Written instruction – Copy out all lines that carry the word "scene".

"""

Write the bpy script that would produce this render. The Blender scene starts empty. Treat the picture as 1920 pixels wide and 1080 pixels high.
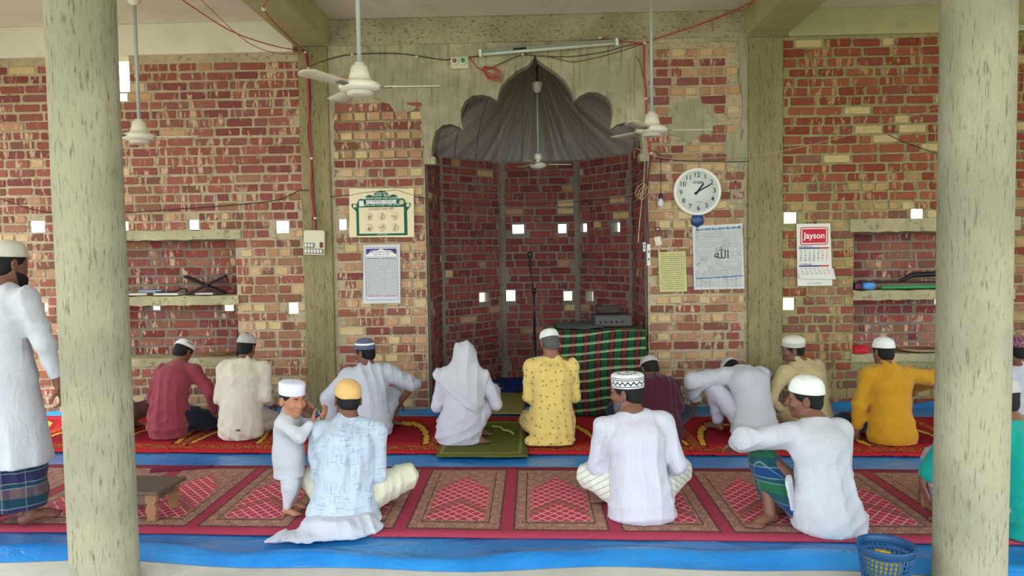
import bpy, bmesh, math, random
import numpy as np
from mathutils import Vector, Matrix, Euler
from mathutils.geometry import tessellate_polygon
S = bpy.context.scene
C = S.collection
rnd = random.Random(7)
PI = math.pi
# ------------------------------------------------------------------ camera
F_PX, EYE = 1400.0, 1.5
YAW, PITCH, ROLL = math.radians(1.6), math.radians(2.94), math.radians(0.85)
_r0 = Vector((math.cos(YAW), math.sin(YAW), 0)); _f0 = Vector((-math.sin(YAW), math.cos(YAW), 0)); _z = Vector((0, 0, 1))
FW = _f0*math.cos(PITCH) - _z*math.sin(PITCH); _u = _z*math.cos(PITCH) + _f0*math.sin(PITCH)
RT = _r0*math.cos(ROLL) - _u*math.sin(ROLL); UP = _u*math.cos(ROLL) + _r0*math.sin(ROLL)
cd = bpy.data.cameras.new('camera'); cd.sensor_width = 36; cd.lens = F_PX/1920*36; cd.clip_start = 0.05; cd.clip_end = 500
cam = bpy.data.objects.new('camera', cd); C.objects.link(cam)
m = Matrix.Identity(4)
for i in range(3):
    m[i][0] = RT[i]; m[i][1] = UP[i]; m[i][2] = -FW[i]
m[0][3], m[1][3], m[2][3] = 0, 0, EYE
cam.matrix_world = m
S.camera = cam
# ------------------------------------------------------------------ sky, sun, exposure
w = bpy.data.worlds.new('sky'); S.world = w; w.use_nodes = True
bg = w.node_tree.nodes['Background']; bg.inputs[0].default_value = (0.84, 0.93, 1.0, 1); bg.inputs[1].default_value = 2.1
sd = bpy.data.lights.new('sun', 'SUN'); sd.energy = 3.0; sd.angle = math.radians(8); sd.color = (1, .95, .86)
so = bpy.data.objects.new('sun', sd); C.objects.link(so)
so.rotation_euler = Vector((0.62, 0.25, -1.0)).to_track_quat('-Z', 'Y').to_euler()
S.view_settings.view_transform = 'Standard'; S.view_settings.look = 'None'
S.view_settings.exposure = 1.14; S.view_settings.gamma = 1; S.view_settings.use_curve_mapping = False
S.cycles.max_bounces = 8; S.cycles.diffuse_bounces = 5; S.cycles.caustics_reflective = False; S.cycles.caustics_refractive = False
S.cycles.use_denoising = True
# ------------------------------------------------------------------ photograph pixel -> point in the room
def ray(px, py): return FW + RT*((px-960)/F_PX) - UP*((py-540)/F_PX)
def onY(px, py, Y):
    d = ray(px, py); t = Y/d.y
    return Vector((d.x*t, Y, EYE + d.z*t))
def onZ(px, py, z=0.0):
    d = ray(px, py); t = (z-EYE)/d.z
    return Vector((d.x*t, d.y*t, z))
YW = 6.95
def W(px, py, Y=None):
    p = onY(px, py, YW if Y is None else Y); return (p.x, p.z)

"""

Solution for this exercise –
Write the bpy script that would produce this render. The Blender scene starts empty. Treat the picture as 1920 pixels wide and 1080 pixels high.
S = bpy.context.scene